[Short problem] Gather up every line that includes the string "scene".

--

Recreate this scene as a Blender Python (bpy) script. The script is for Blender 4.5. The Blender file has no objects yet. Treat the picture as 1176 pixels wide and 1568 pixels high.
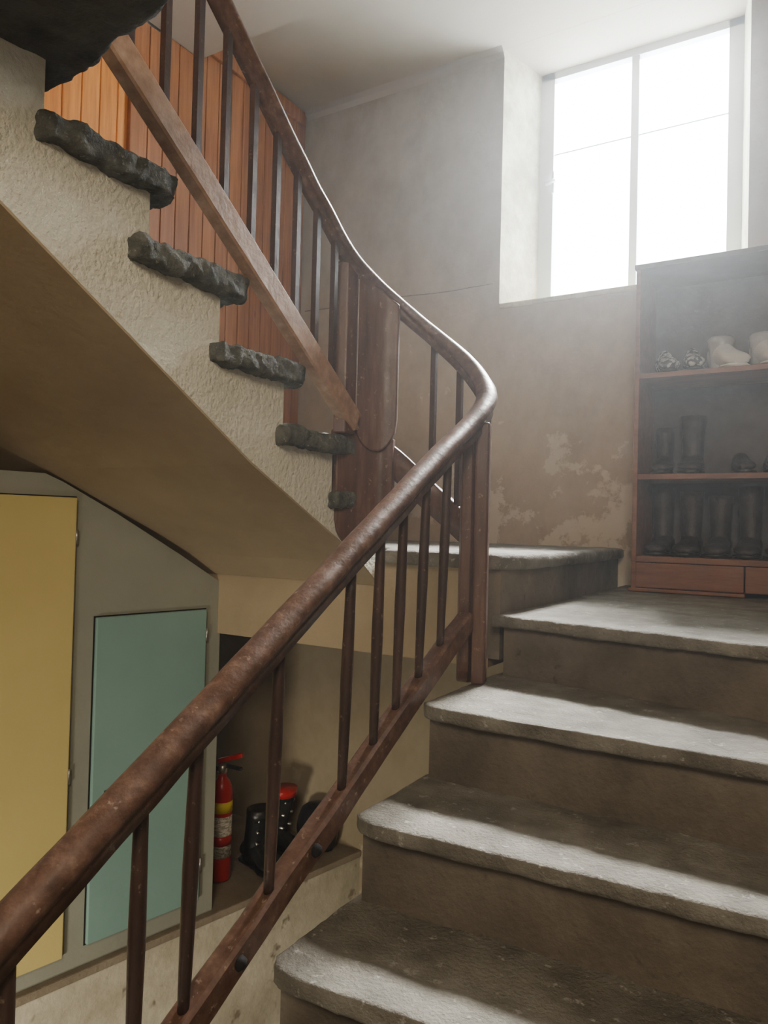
import bpy, bmesh, math, random
from mathutils import Vector, noise, Matrix
random.seed(4)
E=1.5   # eye height above the lower landing; z values below are given relative to eye level
def V(x,y,z): return Vector((x,y,z+E))
COL=bpy.context.scene.collection
# ---------------- materials ----------------
def nodes(name):
    m=bpy.data.materials.new(name); m.use_nodes=True
    nt=m.node_tree; b=nt.nodes['Principled BSDF']; return m,nt,b
def coords(nt,scale=(1,1,1)):
    tc=nt.nodes.new('ShaderNodeTexCoord'); mp=nt.nodes.new('ShaderNodeMapping')
    mp.inputs['Scale'].default_value=scale
    nt.links.new(tc.outputs['Object'],mp.inputs['Vector']); return mp.outputs['Vector']
def noi(nt,vec,scale,detail=6,rough=.6):
    n=nt.nodes.new('ShaderNodeTexNoise'); n.inputs['Scale'].default_value=scale
    n.inputs['Detail'].default_value=detail; n.inputs['Roughness'].default_value=rough
    nt.links.new(vec,n.inputs['Vector']); return n.outputs['Fac']
def ramp(nt,fac,stops):
    r=nt.nodes.new('ShaderNodeValToRGB'); nt.links.new(fac,r.inputs['Fac'])
    el=r.color_ramp.elements
    while len(el)<len(stops): el.new(.5)
    for e,(p,c) in zip(el,stops):
        e.position=p; e.color=(c[0],c[1],c[2],1) if not isinstance(c,float) else (c,c,c,1)
    return r.outputs['Color']
def mixc(nt,fac,a,b,mode='MIX'):
    n=nt.nodes.new('ShaderNodeMix'); n.data_type='RGBA'; n.blend_type=mode
    for s,v in ((n.inputs['Factor'],fac),(n.inputs[6],a),(n.inputs[7],b)):
        if isinstance(v,(int,float)): s.default_value=v
        elif isinstance(v,tuple): s.default_value=(v[0],v[1],v[2],1)
        else: nt.links.new(v,s)
    return n.outputs[2]
def bump(nt,b,h,strength,dist=.01):
    n=nt.nodes.new('ShaderNodeBump'); n.inputs['Strength'].default_value=strength
    n.inputs['Distance'].default_value=dist
    nt.links.new(h,n.inputs['Height']); nt.links.new(n.outputs['Normal'],b.inputs['Normal'])
def mat(name,c1,c2,scale=5,rough=.7,bs=40,bstr=.3,stretch=(1,1,1),lo=.35,hi=.65,dist=.01,spec=.5,metal=0,speck=None,stain=None):
    m,nt,b=nodes(name); v=coords(nt,stretch)
    c=ramp(nt,noi(nt,v,scale),[(lo,c1),(hi,c2)])
    if stain:
        c=mixc(nt,1.0,c,ramp(nt,noi(nt,coords(nt),stain,8,.7),[(.35,(.62,.60,.56)),(.62,(1.,1.,1.))]),'MULTIPLY')
    if speck:
        sc,amt,col=speck
        c=mixc(nt,ramp(nt,noi(nt,v,sc,3,.7),[(amt,0.0),(amt+.08,1.0)]),c,col)
    nt.links.new(c,b.inputs['Base Color'])
    b.inputs['Roughness'].default_value=rough; b.inputs['Metallic'].default_value=metal
    b.inputs['Specular IOR Level'].default_value=spec
    if bstr: bump(nt,b,noi(nt,v,bs),bstr,dist)
    return m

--

[Exercise result]
Recreate this scene as a Blender Python (bpy) script. The script is for Blender 4.5. The Blender file has no objects yet. Treat the picture as 1176 pixels wide and 1568 pixels high.
COL=bpy.context.scene.collection